## Prompt
Omit every picture, and retype the lines that run from the beginning of the data below through the line containing "mb('black').box(cx - .255, cx", inclusive.

## Source data
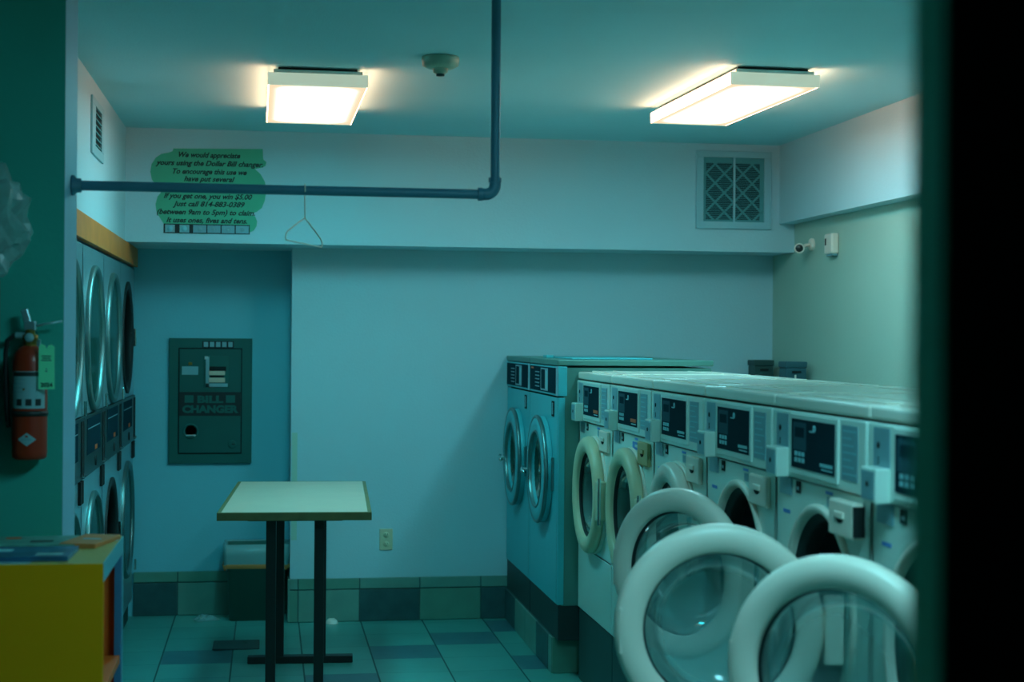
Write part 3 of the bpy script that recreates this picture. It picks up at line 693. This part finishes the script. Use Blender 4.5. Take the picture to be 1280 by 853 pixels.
# ---------------------------------------------------------------- table
t = thing('laundry_table', 'narrow tall folding table with pale top and black steel legs', 'table', (.146, 7.23, 0), radians(-2.5))
mb('tabtop').box(-.305, .305, -.685, .685, .832, .8605, .001).build('tabletop', t)
b = mb('tabedge').box(-.322, .322, -.702, -.684, .826, .8602, .002).box(-.322, .322, .684, .702, .826, .8602, .002).box(-.322, -.304, -.69, .69, .826, .8602, .002).box(.304, .322, -.69, .69, .826, .8602, .002)
o = b.build('edge_band', t); o['label'] = 'dark wooden edge around the pale top'
mb('black').box(-.20, .20, -.60, .42, .812, .832, .002).build('under_frame', t)
for y, cx in ((-.56, .0), (.40, .004)):
    for s_ in (-1, 1):
        mb('black').box(cx + s_ * .102 - .021, cx + s_ * .102 + .021, y - .025, y + .025, .03, .813, .003).build('leg', t)
    mb('black').box(cx - .255, cx + .255, y - .028, y + .028, .0, .036, .004).build('foot_bar', t)

# ---------------------------------------------------------------- overhead pipe and clothes hanger
o = mb('tape').box(-.001, .03, -.0012, -.0003, 0, .60).build('tape_strip', None, (.136, YB, .46)); tag(o, 'yellowed vertical strip of tape on the wall edge behind the table', 'tape')
PY = 4.75; PZ = 2.0445
t = thing('clothes_rail', 'blue-grey painted pipe rail running from the partition and up to the ceiling', 'pipe', (-.5815, PY, PZ))
mb('pipe').lathe([(0, .001), (.030, .001), (.030, .008), (.022, .014), (.021, .028), (.0155, .03)], 28, AX).build('flange', t)
mb('pipe').cyl((.02, 0, 0), (1.245, 0, 0), .0148, 20).build('rail_pipe', t)
b = mb('pipe').tube([(1.225, 0, 0), (1.245, 0, 0)] + [(1.245 + .030 * sin(a), 0, .030 - .030 * cos(a)) for a in [radians(15 * k) for k in range(1, 7)]] + [(1.275, 0, .048)], .0185, 18)
b.cyl((1.222, 0, 0), (1.236, 0, 0), .0205, 20).cyl((1.275, 0, .038), (1.275, 0, .052), .0205, 20); b.build('elbow', t)
mb('pipe').cyl((1.275, 0, .04), (1.275, 0, H - PZ - .002), .0148, 20).build('riser_pipe', t)
mb('pipe').lathe([(.0155, -.03), (.021, -.028), (.022, -.014), (.030, -.008), (.030, -.001)], 28, T(1.275, 0, H - PZ - .0005)).build('ceiling_flange', t)

ha = radians(72); hd = Vector((cos(ha), sin(ha), 0)); hp = Vector((.108, PY, PZ))
pts = []
for k in range(0, 9):       # hook over the pipe
    a = radians(200 - 27 * k); pts.append(Vector((0, .0180 * cos(a), .0180 * sin(a))))
pts = [Vector((0, p.y, p.z)) for p in pts]
hook = [(p.x, p.y, p.z) for p in pts] + [(0, .010, -.03), (0, 0, -.045), (0, 0, -.085)]
b = mb('plas').tube(hook, .0020, 8)
def hpnt(sx, dz): return tuple(hd * sx + Vector((0, 0, dz)))
b.tube([hpnt(0, -.085), hpnt(-.05, -.098), hpnt(-.17, -.135), hpnt(-.19, -.145), hpnt(-.192, -.158), hpnt(-.18, -.163), hpnt(.18, -.163), hpnt(.192, -.158), hpnt(.19, -.145), hpnt(.17, -.135), hpnt(.05, -.098), hpnt(0, -.085)], .0023, 8)
o = b.build('clothes_hanger', None, tuple(hp)); tag(o, 'thin white wire clothes hanger hanging from the overhead pipe', 'hanger')

# ---------------------------------------------------------------- fire extinguisher on the partition
EX, EY = -.667, 4.545
t = thing('fire_extinguisher', 'red fire extinguisher hung on the green partition with a green 2024 tag', 'fire extinguisher', (EX, EY, 1.245))
mb('red').lathe([(0, .0), (.040, .0), (.047, .006), (.048, .02), (.048, .275), (.044, .298), (.030, .316), (.018, .322), (.0, .323)], 44).build('cylinder', t)
def wrap(mbx, r, a0, a1, z0, z1, n=16):
    mbx.add([(r * cos(a0 + (a1 - a0) * i / n), r * sin(a0 + (a1 - a0) * i / n), z) for z in (z0, z1) for i in range(n + 1)], [(i, i + 1, n + 2 + i, n + 1 + i) for i in range(n)], None, True)
b = mb('label'); wrap(b, .0487, radians(208), radians(335), .145, .250)
b.use('ink'); wrap(b, .0491, radians(215), radians(330), .236, .248)
for k in range(4): b.use('txt'); wrap(b, .0491, radians(218), radians(262 - 6 * (k % 2)), .226 - .012 * k, .229 - .012 * k, 6)
for k in range(3): b.use('ink'); wrap(b, .0491, radians(232 + 32 * k), radians(252 + 32 * k), .153, .172, 4)
b.use('brass'); wrap(b, .0491, radians(255), radians(262), .196, .202, 3)
b.build('instruction_label', t)
b = mb('black').lathe([(.0485, .123), (.0505, .123), (.0505, .138), (.0485, .138)], 44); b.box(-.03, .03, .045, .054, .10, .16); b.build('strap', t)
vs = []; n = 12
for i in range(n + 1):
    a = radians(238 + 62 * i / n); hgt = .019 * (1 - abs(i / n - .5) * 2)
    vs += [(.0488 * cos(a), .0488 * sin(a), .058 - hgt), (.0488 * cos(a), .0488 * sin(a), .058 + hgt)]
b = mb('label').add(vs, [(2 * i, 2 * i + 2, 2 * i + 3, 2 * i + 1) for i in range(n)]); b.use('txt'); wrap(b, .0491, radians(252), radians(286), .0555, .0605, 8); b.use('red'); wrap(b, .0491, radians(264), radians(273), .064, .069, 3)
b.build('diamond_label', t)
b = mb('brass').lathe([(.018, .320), (.018, .335), (.022, .338), (.022, .352), (.014, .356), (.014, .368), (0, .368)], 24)
b.use('label').lathe([(0, -.026), (.012, -.026), (.013, -.018), (.013, .0)], 20, T(0, 0, .345) @ AY); b.build('valve', t)
b = mb('steel').box(-.016, .016, -.012, .012, .366, .392, .003)
m4 = T(-.006, 0, .385) @ Matrix.Rotation(radians(-15), 4, 'Y'); b.box(-.010, .010, -.010, .010, 0, .042, .003, m4)
b.tube([(.012, 0, .378), (.04, -.002, .384), (.088, -.004, .392)], .0035, 8); b.build('handle', t)
b = mb('rubber').tube([(-.014, 0, .350), (-.045, -.002, .350), (-.062, 0, .335), (-.068, .005, .30), (-.066, .008, .2), (-.062, .008, .12), (-.058, .006, .09)], .007, 10)
b.use('steel').cyl((-.014, 0, .350), (-.040, 0, .351), .010, 14); b.build('hose', t)
b = mb('tag').prism([(-.021, -.062), (.023, -.062), (.022, .058), (.014, .064), (.004, .062), (.001, .052), (-.004, .062), (-.014, .066), (-.021, .058)], .0012, T(.052, -.052, .262) @ FY)
b.use('ink'); text_geo(b, '2024', .001, -.055, .016, T(.052, -.0540, .262) @ FY, .032, .0004)
for k, (wd, z) in enumerate(((.026, .030), (.022, .024), (.028, .018), (.006, -.012), (.003, -.006))): b.box(.052 - wd / 2, .052 + wd / 2, -.0545, -.0532, .262 + z, .262 + z + .0022)
b.build('inspection_tag', t)
b = mb('steel').box(-.022, .022, .044, .0545, .26, .34, .002); b.build('wall_bracket', t)

# ---------------------------------------------------------------- black wall cabinet and plastic bag (left edge)
t = thing('wall_cabinet', 'black wall cabinet at the left edge beside the fire extinguisher', 'cabinet', (-.98, 4.54, 1.02))
mb('blackg').box(-.2, .222, -.03, .059, 0, .735, .004).build('body', t)
mb('blackg').box(-.19, .212, -.04, -.031, .01, .725, .003).build('door', t)
bm = bmesh.new(); bmesh.ops.create_icosphere(bm, subdivisions=4, radius=1)
rr = random.Random(3)
from mathutils import noise
for v in bm.verts:
    p = v.co.copy(); n1 = noise.noise(p * 2.2 + Vector((5, 1, 2))); n2 = noise.noise(p * 6)
    k = 1 + .34 * n1 + .14 * n2
    v.co = Vector((p.x * .145 * k, p.y * .055 * k, p.z * .155 * k))
    v.co.z += .155
    if v.co.z < .003: v.co.z = .003
bm.verts.index_update()
b = mb('bag').add([v.co.copy() for v in bm.verts], [[v.index for v in f.verts] for f in bm.faces], None, False); bm.free()
o = b.build('plastic_bag', None, (-.81, 4.49, 1.755)); tag(o, 'crumpled clear plastic bag on top of the black wall cabinet', 'bag')

# ---------------------------------------------------------------- yellow shelf unit with papers
CX, CY0, CY1, CZ = -.40, 3.955, 4.49, 1.03
t = thing('yellow_shelf_unit', 'yellow shelf unit with orange inside standing below the fire extinguisher', 'shelf unit', (-.78, (CY0 + CY1) / 2, 0))
X0, X1, hy = -.36, .38, (CY1 - CY0) / 2
mb('yellow').box(X0, X1 - .001, -hy, -hy + .018, .0, CZ - .001, .001).build('front_panel', t)
b = mb('ytop').box(X0, X1 - .003, -hy + .001, hy, CZ - .03, CZ, .001); b.use('bluee').box(X1 - .003, X1, -hy + .001, hy, CZ - .047, CZ, .0005); b.build('top', t)
b = mb('blued').box(X1 - .02, X1 - .001, hy - .05, hy - .001, 0, CZ - .048, .001); b.use('bluee').box(X1 - .021, X1, hy - .022, hy - .0005, 0, CZ - .047, .001); b.build('stile', t)
b = mb('orangew').box(X0, X1 - .02, hy - .018, hy - .004, .02, CZ - .032); b.box(X0, X0 + .018, -hy + .019, hy - .019, .02, CZ - .032); b.box(X0 + .3, X0 + .312, -hy + .019, hy - .019, .02, CZ - .032); b.build('back_lining', t)
for z in (.68, .34, .03): mb('orangew').box(X0 + .313, X1 - .004, -hy + .019, hy - .051, z, z + .022, .001).build('shelf', t)
sx, sy = -.80, (CY0 + CY1) / 2
# papers inside
b = mb('paper').box(-.004, .004, -.06, .075, 0, .16, .001); b.use('txt').box(.004, .0046, -.05, .05, .09, .125); b.use('orange').box(.004, .0046, .045, .055, .02, .07)
o = b.build('brochure', None, (-.418, 4.075, .7025), radians(5)); tag(o, 'white brochure standing inside the yellow shelf unit', 'brochure')
# papers on the top
def leaf(name, label, cat, m, x, y, w_, d_, h_, rot, z=CZ + .0004, deco=None):
    b = mb(m).box(-w_ / 2, w_ / 2, -d_ / 2, d_ / 2, 0, h_, min(.001, h_ * .3))
    if deco: deco(b, h_)
    o = b.build(name, None, (x, y, z), rot); return tag(o, label, cat)
def dblue(b, h):
    b.use('btn').box(-.03, .02, .0, .05, h - .0002, h + .0004); b.use('magl').box(.09, .155, -.07, -.03, h - .0002, h + .0004).box(-.15, -.06, .03, .045, h - .0002, h + .0004)
leaf('magazine', 'dark blue magazine at the front of the yellow shelf unit top', 'magazine', 'magb', -.665, 4.10, .35, .20, .012, radians(-1), deco=dblue)
leaf('magazine', 'pale magazine sticking out in front from under the dark blue one', 'magazine', 'magl', -.76, 4.026, .36, .12, .0003, 0, z=CZ + .0001)
def dgreen(b, h):
    b.use('orange').box(-.02, .02, .04, .07, h - .0002, h + .0004); b.use('ink').box(.05, .11, -.04, .0, h - .0002, h + .0004); b.use('magl').box(-.14, -.05, -.05, .02, h - .0002, h + .0004)
leaf('magazine', 'pale green patterned magazine behind the dark blue one', 'magazine', 'magg', -.68, 4.33, .34, .19, .010, radians(3), deco=dgreen)
def dfl(b, h): b.use('txt').box(-.02, .03, -.01, .01, h - .0001, h + .0003)
leaf('flyer', 'orange flyer lying on the yellow shelf unit top', 'flyer', 'flyer', -.475, 4.34, .10, .20, .012, radians(-14), deco=dfl)
leaf('note_paper', 'small white paper at the far corner of the yellow shelf unit top', 'paper', 'paper', -.432, 4.43, .05, .09, .001, radians(0), deco=None)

## Answer to this task
Write part 3 of the bpy script that recreates this picture. It picks up at line 693. This part finishes the script. Use Blender 4.5. Take the picture to be 1280 by 853 pixels.
# ---------------------------------------------------------------- table
t = thing('laundry_table', 'narrow tall folding table with pale top and black steel legs', 'table', (.146, 7.23, 0), radians(-2.5))
mb('tabtop').box(-.305, .305, -.685, .685, .832, .8605, .001).build('tabletop', t)
b = mb('tabedge').box(-.322, .322, -.702, -.684, .826, .8602, .002).box(-.322, .322, .684, .702, .826, .8602, .002).box(-.322, -.304, -.69, .69, .826, .8602, .002).box(.304, .322, -.69, .69, .826, .8602, .002)
o = b.build('edge_band', t); o['label'] = 'dark wooden edge around the pale top'
mb('black').box(-.20, .20, -.60, .42, .812, .832, .002).build('under_frame', t)
for y, cx in ((-.56, .0), (.40, .004)):
    for s_ in (-1, 1):
        mb('black').box(cx + s_ * .102 - .021, cx + s_ * .102 + .021, y - .025, y + .025, .03, .813, .003).build('leg', t)
    mb('black').box(cx - .255, cx + .255, y - .028, y + .028, .0, .036, .004).build('foot_bar', t)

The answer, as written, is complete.